***** Information provided

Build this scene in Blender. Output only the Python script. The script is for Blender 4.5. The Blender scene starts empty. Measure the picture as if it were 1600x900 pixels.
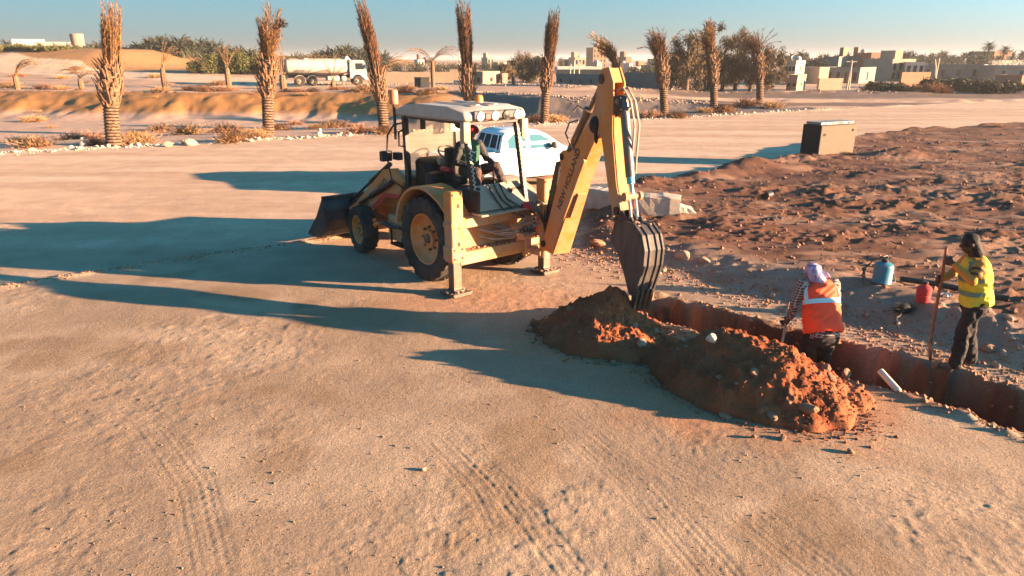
import bpy, bmesh, math, random
import numpy as np
from mathutils import Vector, Matrix, Quaternion
random.seed(7)
SC = bpy.context.scene
COL = SC.collection
R = math.radians

# ------------------------------------------------------------------ camera, world, sun, exposure
cam_d = bpy.data.cameras.new('camera'); cam = bpy.data.objects.new('camera', cam_d); COL.objects.link(cam)
cam.location = (0, 0, 4.0); cam.rotation_euler = (R(90 - 18.34), 0, 0)
cam_d.sensor_width = 36; cam_d.lens = 24.3; cam_d.clip_start = 0.1; cam_d.clip_end = 9000
SC.camera = cam
SUN_EL, SUN_AZ = R(9.5), math.atan2(-0.2, 0.978)        # azimuth measured from +X
world = bpy.data.worlds.new('World'); SC.world = world; world.use_nodes = True
wn = world.node_tree; wn.nodes.clear()
sky = wn.nodes.new('ShaderNodeTexSky'); sky.sky_type = 'NISHITA'; sky.sun_disc = False
sky.sun_elevation = SUN_EL; sky.sun_rotation = math.pi/2 - SUN_AZ
sky.altitude = 0; sky.air_density = 1.0; sky.dust_density = 0.7; sky.ozone_density = 6.0
# clear desert air: pale haze low down, deep teal overhead, a little brighter towards the sun
gen = wn.nodes.new('ShaderNodeTexCoord'); sep = wn.nodes.new('ShaderNodeSeparateXYZ'); wn.links.new(gen.outputs['Generated'], sep.inputs[0])
rmp = wn.nodes.new('ShaderNodeValToRGB'); rmp.color_ramp.interpolation = 'B_SPLINE'
el = rmp.color_ramp.elements; el[0].position = 0.0; el[0].color = (.48, .43, .48, 1); el[1].position = 1.0; el[1].color = (.25, .74, .57, 1)
for p, c in ((.07, (.55, .48, .40)), (.13, (.42, .50, .38)), (.35, (.27, .70, .54))):
    e = el.new(p); e.color = (*c, 1)
wn.links.new(sep.outputs['Z'], rmp.inputs['Fac'])
dot = wn.nodes.new('ShaderNodeVectorMath'); dot.operation = 'DOT_PRODUCT'; dot.inputs[1].default_value = (math.cos(SUN_AZ), math.sin(SUN_AZ), 0)
wn.links.new(gen.outputs['Generated'], dot.inputs[0])
mad = wn.nodes.new('ShaderNodeMath'); mad.operation = 'MULTIPLY_ADD'; mad.inputs[1].default_value = .5; mad.inputs[2].default_value = 1.0; wn.links.new(dot.outputs['Value'], mad.inputs[0])
tint = wn.nodes.new('ShaderNodeMix'); tint.data_type = 'RGBA'; tint.blend_type = 'MULTIPLY'; tint.inputs['Factor'].default_value = 1.0
tin2 = wn.nodes.new('ShaderNodeMix'); tin2.data_type = 'RGBA'; tin2.blend_type = 'MULTIPLY'; tin2.inputs['Factor'].default_value = 1.0; tin2.clamp_result = False
bg = wn.nodes.new('ShaderNodeBackground'); bg.inputs['Strength'].default_value = 0.10
wo = wn.nodes.new('ShaderNodeOutputWorld')
wn.links.new(sky.outputs[0], tint.inputs['A']); wn.links.new(rmp.outputs['Color'], tint.inputs['B'])
wn.links.new(tint.outputs['Result'], tin2.inputs['A']); wn.links.new(mad.outputs[0], tin2.inputs['B'])
wn.links.new(tin2.outputs['Result'], bg.inputs[0]); wn.links.new(bg.outputs[0], wo.inputs[0])
sd = bpy.data.lights.new('sun', 'SUN'); sd.energy = 5.0; sd.angle = R(0.5); sd.color = (1.0, 0.62, 0.36)
sun = bpy.data.objects.new('sun', sd); COL.objects.link(sun)
SUN_DIR = Vector((math.cos(SUN_EL)*math.cos(SUN_AZ), math.cos(SUN_EL)*math.sin(SUN_AZ), math.sin(SUN_EL)))
sun.rotation_euler = SUN_DIR.to_track_quat('Z', 'Y').to_euler(); sun.location = SUN_DIR*60
SC.view_settings.view_transform = 'Standard'; SC.view_settings.look = 'None'
SC.view_settings.exposure = 2.7; SC.view_settings.gamma = 1.0; SC.view_settings.use_curve_mapping = False

# ------------------------------------------------------------------ pinhole helper (a far thing's direction and its own distance give its place)
PITCH = R(18.34); FPX = 1080.0; CP, SP = math.cos(PITCH), math.sin(PITCH)
def ray(px, py):
    a = (px-800)/FPX; b = (450-py)/FPX
    return a, CP + b*SP, -SP + b*CP
def at(px, py, Y):
    d = ray(px, py); t = Y/d[1]; return Vector((d[0]*t, Y, 4 + d[2]*t))
def gp(px, py, z=0.0):
    d = ray(px, py); t = (z-4)/d[2]; return d[0]*t, d[1]*t

# ------------------------------------------------------------------ noise (vectorised)
def _h(ix, iy, seed):
    n = (ix.astype(np.int64)*374761393 + iy.astype(np.int64)*668265263 + seed*1442695041) & 0xFFFFFFFF
    n = ((n ^ (n >> 13))*1274126177) & 0xFFFFFFFF
    n = n ^ (n >> 16)
    return (n & 0xFFFF)/32767.5 - 1.0
def vn(x, y, seed=0):
    x = np.asarray(x, float); y = np.asarray(y, float)
    ix = np.floor(x); iy = np.floor(y); fx = x-ix; fy = y-iy
    ux = fx*fx*fx*(fx*(fx*6-15)+10); uy = fy*fy*fy*(fy*(fy*6-15)+10)
    a = _h(ix, iy, seed); b = _h(ix+1, iy, seed); c = _h(ix, iy+1, seed); d = _h(ix+1, iy+1, seed)
    return (a*(1-ux)+b*ux)*(1-uy) + (c*(1-ux)+d*ux)*uy
def fbm(x, y, seed=0, oct=4, gain=.5):
    v = 0; a = 1.0; s = 0
    for k in range(oct):
        c, sn = math.cos(k*1.1), math.sin(k*1.1); f = 2.03**k
        v = v + a*vn((x*c-y*sn)*f+k*7.3, (x*sn+y*c)*f-k*3.1, seed+k*17); s += a; a *= gain
    return v/s
def sm(a, b, x):
    t = np.clip((np.asarray(x, float)-a)/(b-a), 0, 1); return t*t*(3-2*t)

# ------------------------------------------------------------------ scene-graph helpers
def put(o, parent=None):
    COL.objects.link(o)
    if parent is not None: o.parent = parent
    return o
def tag(o, label, cat, group=None):
    o['label'] = label; o['category'] = cat; o['kind'] = 'thing'
    if group: o['group'] = group
    return o
def thing(name, label, cat, loc=(0, 0, 0), rz=0, group=None, scale=1.0):
    o = bpy.data.objects.new(name, None); o.empty_display_size = .2
    o.location = loc; o.rotation_euler = (0, 0, rz); o.scale = (scale,)*3
    put(o); return tag(o, label, cat, group)
def kind(o, k): o['kind'] = k; return o
def dup(root, loc, rz=0, scale=None, label=None, group=None, tilt=None):
    r = root.copy(); COL.objects.link(r); r.location = loc
    r.rotation_euler = (tilt[0] if tilt else 0, tilt[1] if tilt else 0, rz)
    if scale is not None: r.scale = scale if hasattr(scale, '__len__') else (scale,)*3
    if label: r['label'] = label
    if group: r['group'] = group
    for ch in list(root.children):
        c = ch.copy(); COL.objects.link(c); c.parent = r
        for g in list(ch.children):
            d = g.copy(); COL.objects.link(d); d.parent = c
    return r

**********

▶ _Short exercise_: Would you reproduce the lines above, from the very first through the line containing "R = math.radians", exactly and without the pictures?

▶ _Response_:
Build this scene in Blender. Output only the Python script. The script is for Blender 4.5. The Blender scene starts empty. Measure the picture as if it were 1600x900 pixels.
import bpy, bmesh, math, random
import numpy as np
from mathutils import Vector, Matrix, Quaternion
random.seed(7)
SC = bpy.context.scene
COL = SC.collection
R = math.radians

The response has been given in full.